Internet consulté le 05-01-2005, http://www.topogs.org/b_long.html
Information trouvée : Stephen Harriman Long, explorer and surveyor, son of Moses and Lucy (Harriman) Long,
was born on December 30, 1784, in Hopkinton, New Hampshire, one of thirteen children.
He graduated from Dartmouth College in 1809 and taught school for a time before entering
the United States Army in December 1814 as a second lieutenant of engineers. He
taught mathematics for two years at the United States Military Academy at West Point;
in 1816 he was brevetted a major in the Corps of Topographical Engineers. In July
he joined Gen. Henry W. Atkinson's "Yellowstone Expedition," bound from St. Louis
to the Rocky Mountains aboard the United States Steamboat Western Engineer.

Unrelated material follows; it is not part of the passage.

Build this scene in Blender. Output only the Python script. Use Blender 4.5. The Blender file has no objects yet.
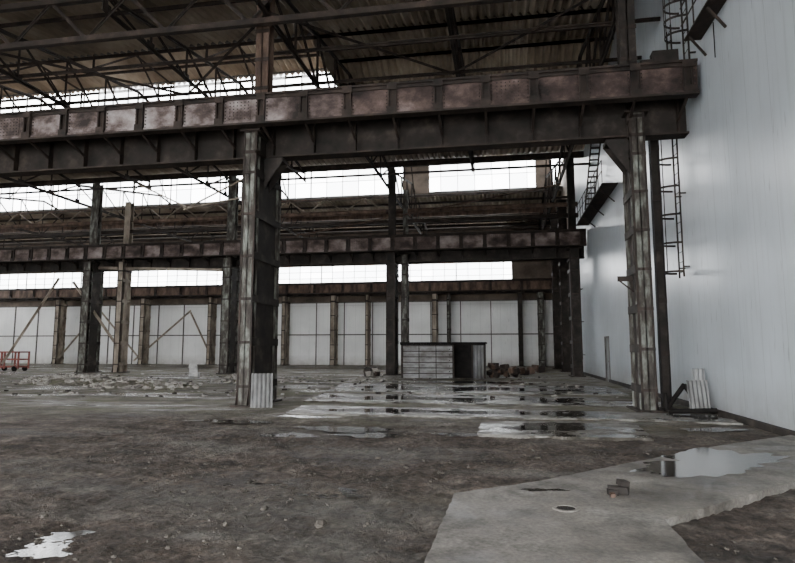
import bpy, math, random
from mathutils import Vector, noise, Matrix
random.seed(7)
D=bpy.data; SC=bpy.context.scene

# ------------------------------------------------------------------ materials
def newmat(name):
    m=D.materials.new(name); m.use_nodes=True
    nt=m.node_tree; b=nt.nodes['Principled BSDF']
    return m,nt,b
def ramp(nt,stops,fac):
    r=nt.nodes.new('ShaderNodeValToRGB'); e=r.color_ramp.elements
    while len(e)<len(stops): e.new(0.5)
    for i,(p,c) in enumerate(stops):
        e[i].position=p
        e[i].color=(c[0],c[1],c[2],1) if hasattr(c,'__len__') else (c,c,c,1)
    nt.links.new(fac,r.inputs[0]); return r.outputs[0]
def coords(nt,st=(1,1,1),loc=(0,0,0)):
    t=nt.nodes.new('ShaderNodeTexCoord'); mp=nt.nodes.new('ShaderNodeMapping')
    mp.inputs['Scale'].default_value=st; mp.inputs['Location'].default_value=loc
    nt.links.new(t.outputs['Object'],mp.inputs[0]); return mp.outputs[0]
def ntex(nt,scale,st=(1,1,1),detail=6,rough=0.6,loc=(0,0,0)):
    n=nt.nodes.new('ShaderNodeTexNoise'); n.inputs['Scale'].default_value=scale
    n.inputs['Detail'].default_value=detail; n.inputs['Roughness'].default_value=rough
    nt.links.new(coords(nt,st,loc),n.inputs['Vector']); return n.outputs[0]
def mix(nt,fac,a,b,mode='MIX'):
    n=nt.nodes.new('ShaderNodeMix'); n.data_type='RGBA'; n.blend_type=mode
    for s,v in ((n.inputs[0],fac),(n.inputs[6],a),(n.inputs[7],b)):
        if isinstance(v,bpy.types.NodeSocket): nt.links.new(v,s)
        elif hasattr(v,'__len__'): s.default_value=(v[0],v[1],v[2],1)
        else:
            s.default_value=v if s==n.inputs[0] else (v,v,v,1)
    return n.outputs[2]
def math2(nt,op,a,b):
    n=nt.nodes.new('ShaderNodeMath'); n.operation=op
    for i,v in enumerate((a,b)):
        if isinstance(v,bpy.types.NodeSocket): nt.links.new(v,n.inputs[i])
        else: n.inputs[i].default_value=v
    return n.outputs[0]
def sepxyz(nt):
    t=nt.nodes.new('ShaderNodeTexCoord'); sp=nt.nodes.new('ShaderNodeSeparateXYZ'); nt.links.new(t.outputs['Object'],sp.inputs[0]); return sp.outputs
def maprange(nt,s,a,b,c=0,d=1):
    mr=nt.nodes.new('ShaderNodeMapRange')
    for i,v in enumerate((a,b,c,d)): mr.inputs[i+1].default_value=v
    nt.links.new(s,mr.inputs[0]); return mr.outputs[0]
def bump(nt,b,h,strength,dist):
    n=nt.nodes.new('ShaderNodeBump'); n.inputs['Strength'].default_value=strength; n.inputs['Distance'].default_value=dist
    nt.links.new(h,n.inputs['Height']); nt.links.new(n.outputs[0],b.inputs['Normal'])
def simple(name,stops,scale=2,st=(1,1,1),rough=0.7,bs=0.2,bd=0.01,metal=0,detail=7,spec=0.5):
    m,nt,b=newmat(name)
    f=ntex(nt,scale,st,detail)
    nt.links.new(ramp(nt,stops,f),b.inputs['Base Color'])
    b.inputs['Roughness'].default_value=rough; b.inputs['Metallic'].default_value=metal
    b.inputs['Specular IOR Level'].default_value=spec
    if bs: bump(nt,b,ntex(nt,scale*8),bs,bd)
    return m

DARK=simple('dark_rusty_steel_and_rib_shade',[(0.3,(.009,.007,.006)),(0.55,(.028,.020,.016)),(0.75,(.062,.043,.034))],2.0,rough=.75,spec=.3)
DARK2=simple('sooty_steel',[(0.3,(.009,.008,.007)),(0.55,(.027,.022,.019)),(0.72,(.070,.056,.047))],1.5,rough=.8,spec=.3)
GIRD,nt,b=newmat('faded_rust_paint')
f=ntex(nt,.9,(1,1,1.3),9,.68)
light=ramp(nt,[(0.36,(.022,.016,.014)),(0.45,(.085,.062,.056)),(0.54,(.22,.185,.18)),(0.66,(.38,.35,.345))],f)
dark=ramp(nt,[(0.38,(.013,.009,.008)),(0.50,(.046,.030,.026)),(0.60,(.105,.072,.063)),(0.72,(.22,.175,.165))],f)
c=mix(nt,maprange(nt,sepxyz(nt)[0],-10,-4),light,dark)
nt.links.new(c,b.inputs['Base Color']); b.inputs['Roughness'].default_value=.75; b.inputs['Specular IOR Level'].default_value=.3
GIRD2=simple('brown_rust_paint',[(0.34,(.02,.014,.012)),(0.46,(.075,.053,.047)),(0.56,(.17,.135,.125)),(0.70,(.30,.26,.25))],.8,st=(1,1,1.4),rough=.75,spec=.3,detail=9)
BROWN=simple('brown_rust',[(0.3,(.02,.012,.009)),(0.5,(.080,.051,.037)),(0.7,(.15,.102,.077))],2.2,st=(1,1,.4),rough=.75,spec=.3)
GREEN=simple('peeling_green_grey_paint',[(0.34,(.017,.013,.010)),(0.47,(.050,.043,.036)),(0.57,(.12,.125,.108)),(0.70,(.235,.25,.225))],2.6,st=(1.5,1.5,.6),rough=.65,spec=.3,detail=9)
TAN=simple('tan_paint',[(0.3,(.07,.052,.038)),(0.55,(.25,.21,.165)),(0.75,(.39,.35,.285))],1.6,st=(1,1,.5),rough=.7)
ROOF=simple('weathered_corrugated_roof',[(0.3,(.11,.084,.060)),(0.5,(.29,.235,.175)),(0.68,(.48,.41,.32))],.45,st=(1,.5,1),rough=.85,bs=.1)
CONC=simple('old_concrete',[(0.3,(.12,.108,.094)),(0.5,(.25,.235,.21)),(0.7,(.38,.365,.335))],3.0,rough=.85,bs=.5,bd=.02)
METAL=simple('galvanised_sheet',[(0.3,(.05,.048,.045)),(0.5,(.13,.13,.128)),(0.7,(.25,.255,.255))],1.6,st=(1,1,.5),rough=.6,metal=.2)
SHED=simple('weathered_shed_sheet',[(0.34,(.10,.09,.08)),(0.5,(.24,.245,.24)),(0.66,(.40,.41,.405))],1.4,st=(.6,1,1),rough=.6)
RED=simple('red_paint',[(0.3,(.08,.02,.014)),(0.6,(.24,.06,.045))],3,rough=.6)
BLACK=simple('black_rubbery_steel_and_shade',[(0.3,(.004,.004,.004)),(0.7,(.014,.012,.011))],3,rough=.8,spec=.1)
WHITE=simple('dirty_white_plastic',[(0.3,(.25,.25,.24)),(0.6,(.5,.5,.48))],3,rough=.6)
FRAME=simple('window_frame_steel',[(0.3,(.05,.045,.04)),(0.7,(.14,.13,.12))],3,rough=.7)
STONE=simple('stone',[(0.3,(.022,.019,.015)),(0.7,(.12,.105,.088))],3,rough=.9)

def panel_mat(name,col,axis,pitch,streak=.5,rough=.35,hp=None,drip=.4):
    m,nt,b=newmat(name)
    big=ntex(nt,.35,(1,1,1),4)
    s=ntex(nt,1.3,(6,6,.25),8,.7)
    c=ramp(nt,[(0.3,[v*.78 for v in col]),(0.7,col)],big)
    dirt=ramp(nt,[(0.52,(0,0,0)),(0.78,(1,1,1))],s)
    c=mix(nt,dirt,c,[v*(1-streak) for v in col])
    d1=ramp(nt,[(0.67,0),(0.72,drip)],ntex(nt,1.6,(5,5,.7),3,.5,(3,8,1)))
    c=mix(nt,d1,c,[v*.4 for v in col])
    sp=sepxyz(nt)
    def joint(sock,p,w,c):
        r=math2(nt,'LESS_THAN',math2(nt,'FRACT',math2(nt,'MULTIPLY',sock,1/p),0),w/p)
        return mix(nt,r,c,[v*.6 for v in col])
    c=joint(sp[axis],pitch,.018,c)
    if hp: c=joint(sp[2],hp,.03,c)
    mu=math2(nt,'MULTIPLY',maprange(nt,sp[2],0,1.1,1,0),ntex(nt,2.5))
    c=mix(nt,mu,c,(.16,.14,.11))
    nt.links.new(c,b.inputs['Base Color']); b.inputs['Roughness'].default_value=rough
    return m
WALLR=panel_mat('white_sandwich_panel',(.52,.57,.61),1,1.15,.32,.30,drip=.6)
WALLB=panel_mat('white_profiled_cladding',(.74,.75,.74),0,1.0,.2,.6,3.1)
WALLU=simple('brown_upper_cladding',[(0.3,(.05,.039,.030)),(0.6,(.14,.108,.084))],.8,rough=.85)

GLASS,nt,b=newmat('frosted_old_glass')
tr=nt.nodes.new('ShaderNodeBsdfTranslucent'); tr.inputs[0].default_value=(.9,.93,.95,1)
tp=nt.nodes.new('ShaderNodeBsdfTransparent'); tp.inputs[0].default_value=(.9,.93,.95,1)
mx=nt.nodes.new('ShaderNodeMixShader'); mx.inputs[0].default_value=.6
nt.links.new(tr.outputs[0],mx.inputs[1]); nt.links.new(tp.outputs[0],mx.inputs[2])
nt.links.new(mx.outputs[0],nt.nodes['Material Output'].inputs[0])

WATER,nt,b=newmat('standing_water')
b.inputs['Base Color'].default_value=(.05,.046,.040,1); b.inputs['Roughness'].default_value=.08; b.inputs['IOR'].default_value=1.33
b.inputs['Specular IOR Level'].default_value=.45
bump(nt,b,ntex(nt,9),.05,.01)

# floor: brown dirt near, with worn grey concrete patches, trampled wet concrete and moss farther in
FLOOR,nt,b=newmat('wet_dirt_and_concrete_floor')
n1=ntex(nt,.9,(1,1,1),12,.72); n2=ntex(nt,13,(1,1,1),10,.8); n3=ntex(nt,.35,(.6,1,1),6,.6,(5,2,0)); n4=ntex(nt,2.6,(1,1,1),8,.7,(4,9,0))
dirt=ramp(nt,[(0.34,(.026,.018,.013)),(0.46,(.066,.050,.039)),(0.56,(.110,.087,.071)),(0.68,(.185,.157,.133))],n1)
fine=ramp(nt,[(0.36,.35),(0.5,.9),(0.66,1.8)],n2)
mid=ramp(nt,[(0.36,.45),(0.52,1.0),(0.66,1.5)],n4)
dirt=mix(nt,1.0,mix(nt,1.0,dirt,fine,'MULTIPLY'),mid,'MULTIPLY')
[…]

In 1823
Long explored the sources of the Minnesota and Red rivers in the north and the United
States-Canadian boundary west of the Great Lakes. He was brevetted a lieutenant colonel
in 1826 and assigned by the War Department as consulting engineer to the Baltimore
and Ohio Railroad in 1827. In that position he promoted the adaptation of wooden bridges
to railroad use and formulated a series of tables for determining curves and grades,
which he published in his important Rail Road Manual in 1829. Long remained with the
B&O until 1830 and from 1834 to 1837 surveyed railroad routes in Georgia and Tennessee.
For the next three years he was chief engineer of the Atlantic and Great Western Railroad,
in which post he was promoted to regular major when the Topographical Engineers became
a separate corps in 1838. Along with his army duties, Long continued his consulting
services to various railroads until 1856, when he was put in charge of navigation
improvements on the Mississippi. In 1861 he was promoted to colonel and called to
Washington, D.C., to succeed Col. John J. Abert, father of James W. Abert, as commander
of the Topographical Engineers. Long remained in that position until his retirement
from the army in June 1863, three months after his corps had been merged with the
Corps of Engineers. He died at his home in Alton on September 4, 1864.